A Ré A..., por concessão do Estado, é o operador das redes de distribuição em Alta e Média Tensão, e, por concessões das autarquias, em Baixa Tensão, cabendo-lhe aplicar, gerir e executar os processos de acesso às redes, nomeadamente a ligação, manutenção ou intervenção, e desligação (in https://www.....pt/pt-pt/clientes-e- parceiros/comercializadores/gestao-de-processos).
Ora, por força da separação obrigatória das actividades de distribuição e comercialização, o contrato de fornecimento de energia eléctrica celebrado entre o comercializador e o utente implica não só a prestação de serviço do comercializador, mas também a do operador de redes de distribuição, nomeadamente, nas ligações às redes, avarias, emergências, leituras, verificação ou substituição dos equipamentos de medição.
Considerando a Lei nº 23/96 que o serviço de fornecimento de energia eléctrica é um serviço público essencial, esse fornecimento envolve necessariamente tanto a distribuição como a comercialização, pelo que o operador da rede de distribuição, para este efeito, é também um prestador de serviços, ainda que mediato.

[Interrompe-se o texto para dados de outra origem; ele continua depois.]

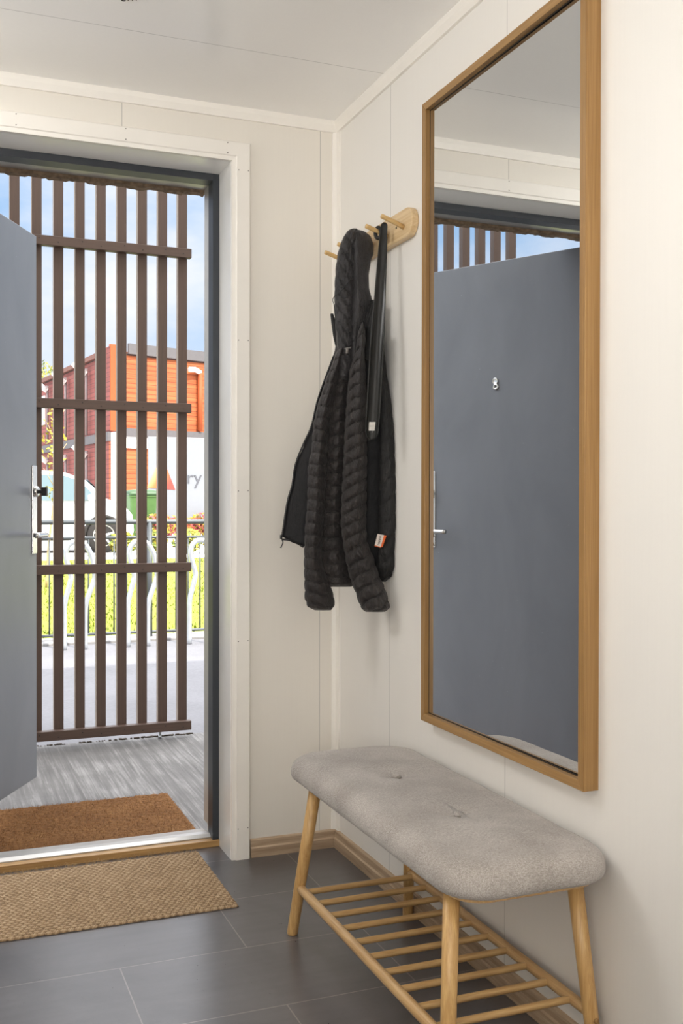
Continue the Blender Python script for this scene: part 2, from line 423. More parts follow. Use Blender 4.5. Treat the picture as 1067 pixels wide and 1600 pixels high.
for x in (-.38, -.70, -1.02): nail(ct, x, RZ+.014); nail(ct, x, RZ+.046)
# white reveal lining
bm = nb(); box(bm, (RX-.001, -.001, 0), (RX+.006, YD+.02, RZ)); tag(link('trim_7', bm, M['trim_in']), 'white reveal board lining the latch side of the doorway', 'reveal', kind='structure')
bm = nb(); box(bm, (RXL, -.001, RZ-.006), (RX, YD+.02, RZ)); tag(link('trim_8', bm, M['trim_in']), 'white reveal board lining the head of the doorway', 'reveal', kind='structure')
bm = nb(); box(bm, (RXL-.006, -.001, 0), (RXL, YD+.02, RZ)); tag(link('trim_9', bm, M['trim_in']), 'white reveal board lining the hinge side of the doorway', 'reveal', kind='structure')

# dark door frame with a pale rebate
FI = .0232
dfr = empty('trim_10', ((RX+RXL)/2, YD, 0)); tag(dfr, 'anthracite door frame set back in the white reveal', 'door frame', kind='structure')
inv = Matrix.Translation(-Vector(dfr.location))
def FB(name, boxes, mat, bevel=0):
    bm = nb()
    for a, b in boxes: box(bm, a, b)
    bmesh.ops.transform(bm, matrix=inv, verts=bm.verts)
    return link(name, bm, mat, dfr, bevel=bevel)
zt = RZ-.006
FB('frame_post', [((RX-FI, YD, .022), (RX-.001, YD+.06, zt))], M['frame_grey'], .001)
FB('frame_post', [((RXL+.001, YD, .022), (RXL+FI, YD+.06, zt))], M['frame_grey'], .001)
FB('frame_head', [((RXL+FI, YD, zt-FI), (RX-FI, YD+.06, zt))], M['frame_grey'], .001)
FB('rebate', [((RX-.002, YD+.06, .03), (RX+.02, YD+.20, zt+.02))], M['alu'])
FB('rebate', [((RXL-.01, YD+.06, .03), (RXL+.006, YD+.20, zt+.02))], M['alu'])
FB('rebate', [((RXL+.006, YD+.06, zt+.004), (RX-.002, YD+.20, zt+.02))], M['alu_white'])
# rough weathered edge of the outer cladding above the door
bm = nb(); N = 90
top, bot = [], []
for i in range(N+1):
    x = RXL + (RX-RXL)*i/N
    zb = zt-.004 - .006*abs(nz(x*40, 3, 1)) - (.004 if (i//6) % 2 else 0)
    bot.append((x, zb))
rings = [[Vector((x, .345, zb)), Vector((x, .345, zt+.06)), Vector((x, .375, zt+.06)), Vector((x, .375, zb-.002))] for x, zb in bot]
loft(bm, rings); tag(link('trim_11', bm, M['clad_edge']), 'rough weathered cladding edge above the outer doorway', 'cladding edge', kind='structure')
# threshold
th = empty('trim_12', ((RX+RXL)/2, YD, 0)); tag(th, 'door threshold of oak strip and pale metal sill', 'threshold', kind='structure')
inv = Matrix.Translation(-Vector(th.location)); dfr_keep = dfr; dfr = th
FB('oak_strip', [((RXL, YD-.006, 0), (RX, YD+.03, .022))], M['threshold_oak'], .002)
bm = nb(); prof = [(YD+.022, .0), (YD+.022, .026), (YD+.036, .034), (YD+.060, .034), (YD+.064, .029), (YD+.078, .029), (YD+.082, .024), (YD+.150, .016), (YD+.150, -.03), (YD+.022, -.03)]
loft(bm, [[Vector((x, y, z)) for y, z in prof] for x in (RXL+.005, RX-.02)]); bmesh.ops.transform(bm, matrix=inv, verts=bm.verts)
link('metal_sill', bm, M['alu_white'], th)
dfr = dfr_keep

# ------------------------------------------------------------------ the door leaf
DA = math.radians(62.2); DL, DZ0, DZ1, DT = .874, .075, 2.174, .055
hinge = Vector((-1.283, .19, 0))
door = tag(empty('door_1', hinge, DA), 'slate grey entrance door standing open to the outside', 'door', kind='structure')
# local: x along leaf from hinge, -y = room face
B('door_leaf', (0, 0, DZ0), (DL, DT, DZ1), M['door_grey'], door, .002)
plate = B('handle_plate', (DL-.049, -.006, .945), (DL-.008, .0, 1.285), M['steel'], door, .0015); plate['label'] = 'long satin steel handle plate'
bm = nb(); hz = 1.018; hx = DL-.028
tube(bm, smooth_path([(hx, -.006, hz), (hx, -.045, hz), (hx-.006, -.054, hz), (hx-.03, -.056, hz), (hx-.112, -.056, hz)], 5), .0095, 14)
link('lever_handle', bm, M['steel'], plate, True)
bm = nb(); lathe(bm, [(.021, -.006), (.021, -.014), (.018, -.02), (.013, -.02)], (hx, 0, 1.185), 'y', 24)
link('lock_rosette', bm, M['steel'], plate, True)
bm = nb(); tube(bm, [(hx, -.018, 1.185), (hx, -.034, 1.185)], .008, 12); box(bm, (hx-.006, -.055, 1.168), (hx+.006, -.032, 1.202))
link('thumb_turn', bm, M['dark_metal'], plate, bevel=.002)
# door viewer with its cover swung up
vx, vz = .513, 1.640
bm = nb(); lathe(bm, [(.014, 0), (.014, -.005), (.012, -.008), (.006, -.008), (.0055, -.004)], (vx, 0, vz), 'y', 24)
pv = link('door_viewer', bm, M['steel'], door, True)
bm = nb(); lathe(bm, [(.0055, -.0045), (.004, -.006)], (vx, 0, vz), 'y', 16); link('viewer_lens', bm, M['sensor'], pv)
bm = nb(); lathe(bm, [(.014, -.003), (.014, -.006), (.012, -.0075), (.011, -.0065)], (vx+.003, 0, vz+.024), 'y', 24); link('viewer_cover', bm, M['steel'], pv, True)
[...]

Tal como os Autores configuram a acção, alegando que no âmbito da prestação do serviço de fornecimento de electricidade, a Ré, na qualidade de operadora de rede, é responsável pelo pico de corrente que alegadamente lhes provocou os prejuízos que pretendem ver ressarcidos, pelo que, o litígio tem por base uma relação de consumo referente à prestação de um serviço público essencial - o serviço de fornecimento de energia eléctrica.
Assim, estando em causa um litígio emergente de uma relação de consumo relativa à prestação de um serviço público essencial, a apreciação da presente acção encontra-se excluída do âmbito da jurisdição administrativa e fiscal, nos termos da alínea e) do nº 4 do art 4.º do ETAF.
Deste modo, a competência material para conhecer a presente acção cabe aos tribunais judiciais.
Pelo exposto, acordam em julgar competente para apreciar a presente acção o Tribunal Judicial da Comarca de Porto, Juízo Local Cível de Gondomar, Juiz 3.
Sem custas.

Lisboa, 30 de Abril de 2025. - Teresa Maria Sena Ferreira de Sousa (relatora) – Nuno António Gonçalves.